Which is probably why I wanted to sit down with Prevo. I mean, how could a guy meet me, a perfectly rational, perfectly friendly, perfectly normal person, and think I was dangerous, that protecting my rights was anything other than fair?

In the church office, a receptionist directed me through a door. Prevo appeared on the other side in hip-looking glasses and a sport coat. He extended his hand.

"It's three generations now I've had come visit me here," he said as we walked to his office. "You, your mother, and your grandmother."

My grandmother, Lidia Selkregg, was on the Assembly in 1975 when Prevo, fresh from Tennessee, made a name for himself by winning a fight to take gay people out of the city's non-discrimination ordinance. She opposed him. People threatened her over the telephone. Somebody torched a cross in her front yard in Nunaka Valley. She eventually lost her Assembly spot.

Now my mom, Sheila Selkregg, sits in my grandmother's seat. Prevo is her constituent. This change was not her idea, but I'm her kid, so she told him she's going to support it. We usually don't talk to each other about our jobs, so I didn't tell her I was going to see him.

I sat down in his office, which was done in shades of tan. He explained that there were normal homosexuals and perverted ones, but those were more often men. I was a normal homosexual, though he couldn't condone my alternative lifestyle, for the sake of the young people and because it was a sin just like adultery or murder. Some gay people are happy, he said, but most are very sad.

The ordinance could make it so he might have to hire gay bus drivers for his religious school, he said. I told him I could see how that might stress him out. There would be all kinds of lawsuits, he said. And there was the whole thing about straight guys hiding out in bathrooms dressed like women trying to look at girls, because now their rights to "gender expression" would be protected.
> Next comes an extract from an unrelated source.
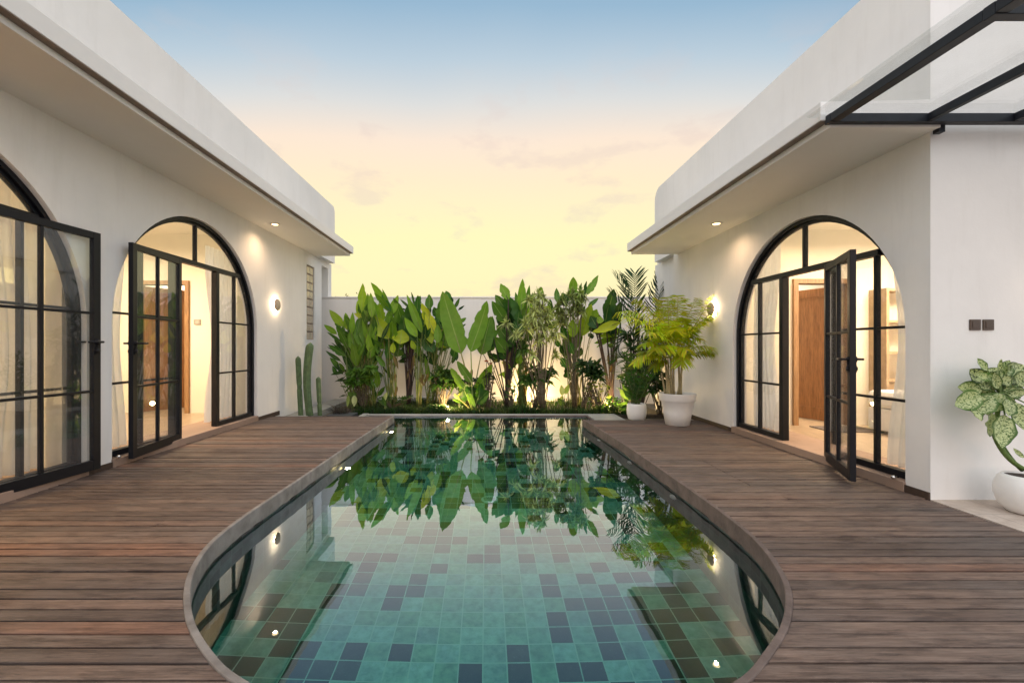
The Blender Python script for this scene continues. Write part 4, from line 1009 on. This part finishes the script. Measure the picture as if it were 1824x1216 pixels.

But what about common sense? I asked him. Bathroom peeping toms are breaking the law. And since when did pervy bathroom dudes care if it was legal? Plus, there are the same protections offered in 100 cities across the country. There's even a law in Peoria, Ill. Wouldn't these laws have been repealed if there was an avalanche of lawsuits? Or men in dresses in bathrooms? And why would a gay bus driver want to work for the Baptist Temple?

I asked him if there was any version of the ordinance he would go for. He thought about it. Maybe if it just said "gay and lesbian" and not "sexual orientation." Transgender people couldn't be included. And there had to be a stipulation that religious people didn't have to follow it.

But even then, it was clear he would still have reservations. I wasn't convinced there could be a version he wouldn't fight.

He looked at his watch. I turned off the tape recorder. If the thing passed, he'd be forced to push a voter initiative to overturn it, he told me. We looked at each other across his desk. We both knew that was the kind of thing that would start a real war, that would open up a fissure in our town that could take a generation to heal. He smiled congenially. He'd won before, he reminded me.

"And if I remember correctly, some very nice Assembly members lost their jobs that time," he said.

Driving out of the parking lot, my stomach hurt. How was it, I wondered, that in a town where people were uniformly respectful of me as a gay person, we couldn't make that respect part of city code?

I turned into my grandparents' old neighborhood and wound around to their house. The garage was open and I half expected to see their red Oldsmobile in there. But they've been dead for years.

I'd convinced myself the world had changed since 1975, that the forces of logic and personal connection had moved hearts and minds, that Anchorage was just as much my town as it was Prevo's. But for the first time in my life, as I stared at what used to be my grandparents' front yard, I wasn't sure. I wasn't sure at all.